O MCCE é composto por 40 entidades, da Ordem dos Advogados do Brasil (OAB) à Associação Nacional dos Peritos Criminais Federais (APCF), passando pela Central Única dos Trabalhadores (CUT) e a Conferência Nacional dos Bispos do Brasil (CNBB). A idéia do movimento é acompanhar a atuação do TSE e sugerir adoção de medidas que favoreçam a lisura do processo eleitoral.
Aberração
Além de acreditar que a doação oculta é uma forma de evitar o “custo do não”, o professor Leonardo Barreto, da UnB, diz que a internet não é, por enquanto, a solução para o problema.
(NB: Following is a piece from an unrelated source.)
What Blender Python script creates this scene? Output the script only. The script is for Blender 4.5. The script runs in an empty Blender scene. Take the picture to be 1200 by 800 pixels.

Segundo o cientista político, é preciso fazer uma discussão mais aprofundada. “O nosso sistema é uma aberração, temos que jogar luz dentro dele”, opinou.
Para o especialista, mesmo que a declaração seja feita exclusivamente on-line, o caixa 2 vai continuar enquanto a legislação não for fortalecida. “Precisamos de uma discussão ampla. Temos de endurecer a legislação penal, já o caixa 2 não causa risco para o mandato e para a empresa que contribui ilegalmente”, disse.
O Congresso em Foco entrou em contato com os casos mais representativos apresentados na reportagem. Somente a assessoria do deputado Mauro Mariani (PMDB-SC), que disputou a prefeitura de Joinville (SC), retornou. Segundo assessores do parlamentar, o uso da rubrica comitê se justifica por uma “facilidade contábil”. Dessa maneira, fica mais fácil, afirmam os assessores, repassar a verba doada a candidatos a vereador.